[Data entries]
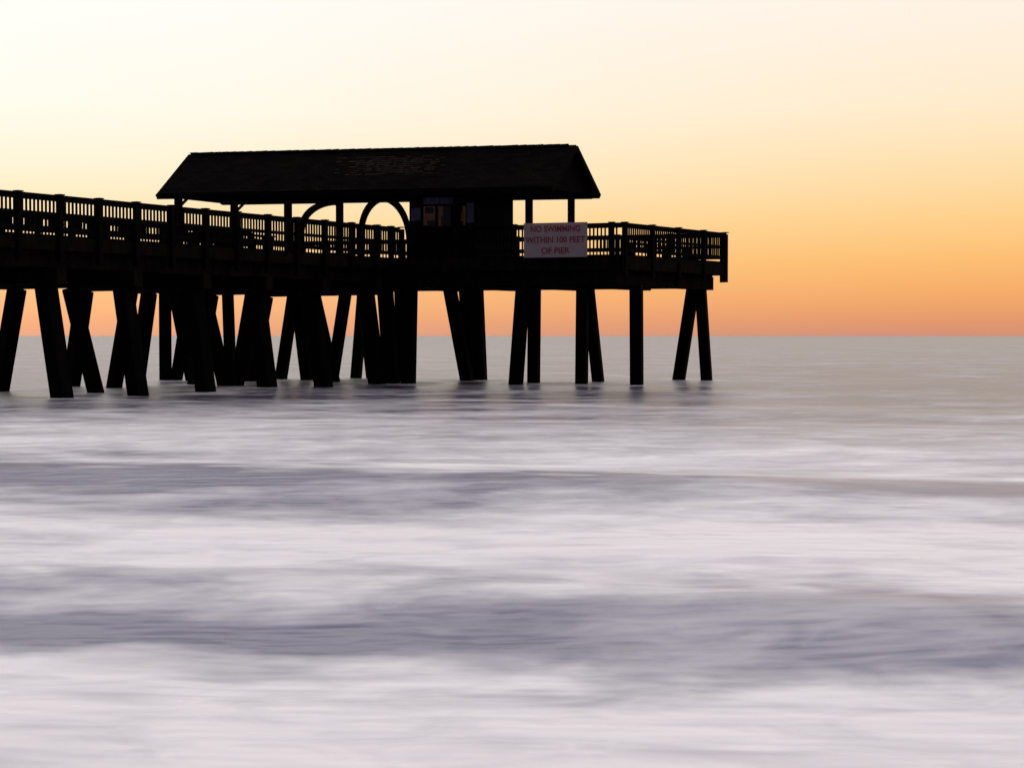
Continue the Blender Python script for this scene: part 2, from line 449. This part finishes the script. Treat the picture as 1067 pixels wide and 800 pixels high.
# ------------------------------------------------------------------ world
w=bpy.data.worlds.new('World'); sc.world=w; w.use_nodes=True
N=w.node_tree.nodes; L=w.node_tree.links
bg=N['Background']; tc=N.new('ShaderNodeTexCoord'); sp=N.new('ShaderNodeSeparateXYZ'); L.new(tc.outputs['Generated'],sp.inputs[0])
z=math_('POWER',math_('MAXIMUM',sp.outputs[2],0.0),.5)
def ramp(st):
    return ramp_(z,[(zz**.5, tuple(c*m for c in lin(col))) for zz,col,m in st],'LINEAR')
up=[(.28,(255,248,242),1.2),(.45,(250,241,240),1.45),(.7,(232,228,236),1.55),(1.0,(216,216,234),1.5)]
left=ramp([(0,(222,164,138),1),(.008,(240,174,130),1),(.025,(251,192,134),1),(.045,(254,209,148),1),(.07,(255,228,180),1),(.10,(255,243,216),1),(.135,(255,251,238),1),(.2,(255,254,250),1)]+up)
right=ramp([(0,(200,142,122),1),(.008,(224,150,110),1),(.025,(244,170,106),1),(.045,(251,189,114),1),(.07,(253,207,139),1),(.10,(253,222,171),1),(.135,(254,234,202),1),(.2,(254,242,229),1)]+up)
mr=N.new('ShaderNodeMapRange'); mr.interpolation_type='SMOOTHSTEP'; mr.inputs['From Min'].default_value=-.36; mr.inputs['From Max'].default_value=.34
L.new(sp.outputs[0],mr.inputs['Value'])
mx=N.new('ShaderNodeMix'); mx.data_type='RGBA'; L.new(mr.outputs[0],mx.inputs['Factor']); L.new(left,mx.inputs['A']); L.new(right,mx.inputs['B'])
# western half of the sky is still dim at dawn
mb2=N.new('ShaderNodeMapRange'); mb2.inputs['From Min'].default_value=.2; mb2.inputs['From Max'].default_value=-.45; L.new(sp.outputs[1],mb2.inputs['Value'])
md=N.new('ShaderNodeMix'); md.data_type='RGBA'; L.new(mb2.outputs[0],md.inputs['Factor']); L.new(mx.outputs['Result'],md.inputs['A']); md.inputs['B'].default_value=(.115,.105,.13,1)
sky=N.new('ShaderNodeTexSky'); sky.sky_type='NISHITA'; sky.sun_disc=False; sky.sun_elevation=math.radians(1.5); sky.sun_rotation=math.radians(-25)
ad=N.new('ShaderNodeMix'); ad.data_type='RGBA'; ad.blend_type='ADD'; ad.inputs['Factor'].default_value=.004
L.new(md.outputs['Result'],ad.inputs['A']); L.new(sky.outputs[0],ad.inputs['B'])
L.new(ad.outputs['Result'],bg.inputs['Color']); bg.inputs['Strength'].default_value=1.0

sl=bpy.data.lights.new('sun','SUN'); sl.energy=.25; sl.angle=math.radians(3); sl.color=(1,.8,.6)
so=bpy.data.objects.new('sun',sl); sc.collection.objects.link(so)
az=math.radians(-25); el=math.radians(1.5)
d=Vector((math.sin(az)*math.cos(el),math.cos(az)*math.cos(el),math.sin(el)))
so.rotation_euler=d.to_track_quat('Z','Y').to_euler()

# ------------------------------------------------------------------ camera
cd=bpy.data.cameras.new('camera'); cam=bpy.data.objects.new('camera',cd); sc.collection.objects.link(cam)
cd.sensor_width=36; cd.lens=36*1700/1067; cd.clip_start=.1; cd.clip_end=60000
cam.location=(0,0,CAMH); cam.rotation_euler=(math.radians(90)-math.atan(50/1700),0,0)
sc.camera=cam
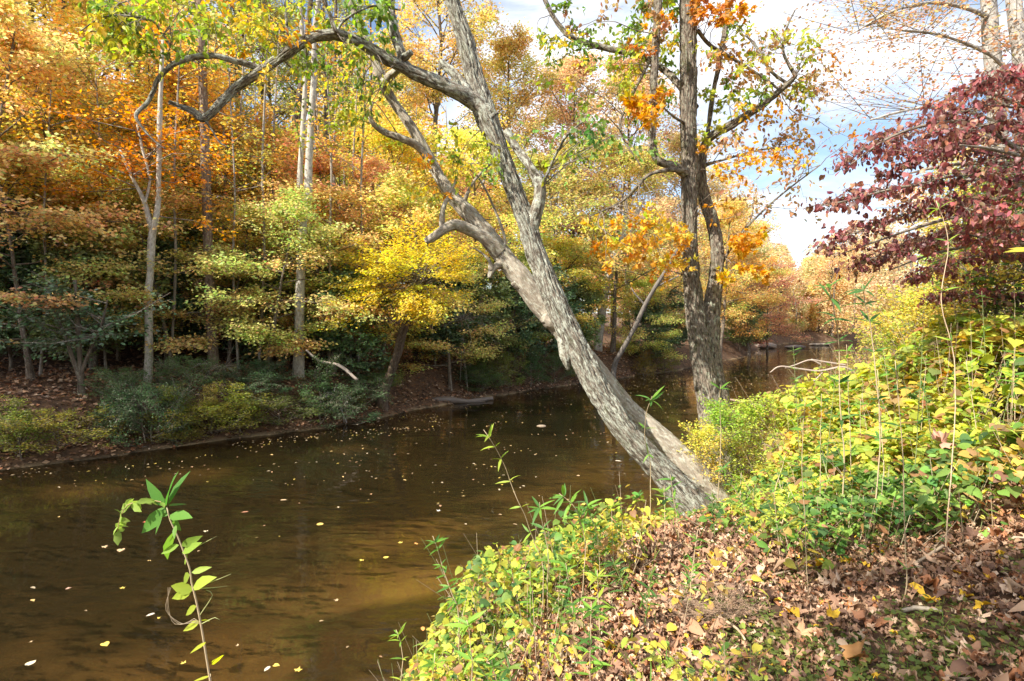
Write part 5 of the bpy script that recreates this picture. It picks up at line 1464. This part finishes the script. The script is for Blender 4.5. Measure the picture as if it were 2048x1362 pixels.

* [Exercise instructions] Select the lines that carry the string "picture" and copy them.

* [Reply to the task]
Continue the Blender Python script for this scene: part 2, from line 449. This part finishes the script. Treat the picture as 1067 pixels wide and 800 pixels high.
Write part 5 of the bpy script that recreates this picture. It picks up at line 1464. This part finishes the script. The script is for Blender 4.5. Measure the picture as if it were 2048x1362 pixels.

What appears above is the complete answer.